Back to the issue at hand, snooping around reveals a nice little telco relay available from Digi-Key, DPDT 2-Form-C _and_  in its uber-sensitive coil flavour, a 500Ω coil!

Original reed relay, new version -unusable due to low coil resistance- and the smaller telco relay with uber-sensitive coil.

Relays, Old and New.

From left to right, the original relay, the telco (non-reed) relay, and a modern equivalent of the original, unusable due to its 200Ω coil.

 

Relay of choice with double-sided foam tape, ready for dead-bug mounting.

A little double-sided foam tape creates a dead-bug style of mount.

One more thing: the telco relay does not include an anti-kick-back  diode, but the original reed relay does. This needs to be added prior to installation. Here’s a shot of the mod in progress:

Coil leads folded over, clamping diode squeezed in, ready for solder.

1N4001 diode in a MELF package across the coil.

The diode across the coil prevents inductive spikes from wrecking the driving circuit.

Installed, and working.

Mounted.

Here it is mounted in place.
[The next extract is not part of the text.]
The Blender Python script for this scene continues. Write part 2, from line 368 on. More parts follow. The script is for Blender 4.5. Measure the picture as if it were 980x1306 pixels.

I think the next time this happens (next time?) I’ll rotate the relay 90° counter-clockwise; it would have made the wiring a little cleaner. In any case there you have it: one telco relay, capable of handling much higher current, same coil resistance as the original reed relay, able to be driven by old-school TTL logic devices like the 74LS373.

Racal Dana 1992, cured.

Fixed, passing self-test.

Most importantly, it works! Above, it’s showing the correct display during a test with the 10MHz reference connected to the counter A input. The frequency counter is back in operation; after testing with a function generator, I can see that the filter is being properly switched in and out of the circuit.